• _YOUR GOAL_
Scan the data for "This" and copy the lines it appears in.

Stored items
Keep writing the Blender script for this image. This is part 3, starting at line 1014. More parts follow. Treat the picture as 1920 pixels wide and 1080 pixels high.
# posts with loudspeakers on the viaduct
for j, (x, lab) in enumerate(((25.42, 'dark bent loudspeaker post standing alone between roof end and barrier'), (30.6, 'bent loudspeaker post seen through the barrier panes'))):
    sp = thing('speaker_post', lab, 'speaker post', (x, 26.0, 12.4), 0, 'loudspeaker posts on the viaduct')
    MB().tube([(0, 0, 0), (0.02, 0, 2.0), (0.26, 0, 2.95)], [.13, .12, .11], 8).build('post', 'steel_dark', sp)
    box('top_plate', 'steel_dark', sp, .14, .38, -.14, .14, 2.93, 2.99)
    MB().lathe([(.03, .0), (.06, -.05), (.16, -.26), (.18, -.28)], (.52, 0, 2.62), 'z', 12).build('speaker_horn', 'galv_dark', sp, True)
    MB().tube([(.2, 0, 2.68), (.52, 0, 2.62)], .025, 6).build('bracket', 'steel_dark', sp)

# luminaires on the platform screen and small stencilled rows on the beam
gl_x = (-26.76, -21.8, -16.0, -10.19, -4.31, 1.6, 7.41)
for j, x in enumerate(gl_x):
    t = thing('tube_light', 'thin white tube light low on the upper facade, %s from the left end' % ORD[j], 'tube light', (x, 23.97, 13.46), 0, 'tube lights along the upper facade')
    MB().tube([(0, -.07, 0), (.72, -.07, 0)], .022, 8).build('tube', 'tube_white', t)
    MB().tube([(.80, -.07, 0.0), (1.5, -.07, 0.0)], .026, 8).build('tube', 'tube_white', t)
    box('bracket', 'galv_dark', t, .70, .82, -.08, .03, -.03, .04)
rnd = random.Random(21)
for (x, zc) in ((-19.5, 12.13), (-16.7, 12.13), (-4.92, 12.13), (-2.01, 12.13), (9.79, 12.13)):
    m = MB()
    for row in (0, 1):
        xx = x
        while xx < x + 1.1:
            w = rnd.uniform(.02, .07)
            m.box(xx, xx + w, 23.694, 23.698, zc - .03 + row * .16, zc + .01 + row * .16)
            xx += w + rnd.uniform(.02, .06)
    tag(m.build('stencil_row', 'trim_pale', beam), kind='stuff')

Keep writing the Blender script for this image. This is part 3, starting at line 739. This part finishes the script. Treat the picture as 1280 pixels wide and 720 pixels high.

• _REPLY TO THE TASK_
Keep writing the Blender script for this image. This is part 3, starting at line 1014. More parts follow. Treat the picture as 1920 pixels wide and 1080 pixels high.
Keep writing the Blender script for this image. This is part 3, starting at line 739. This part finishes the script. Treat the picture as 1280 pixels wide and 720 pixels high.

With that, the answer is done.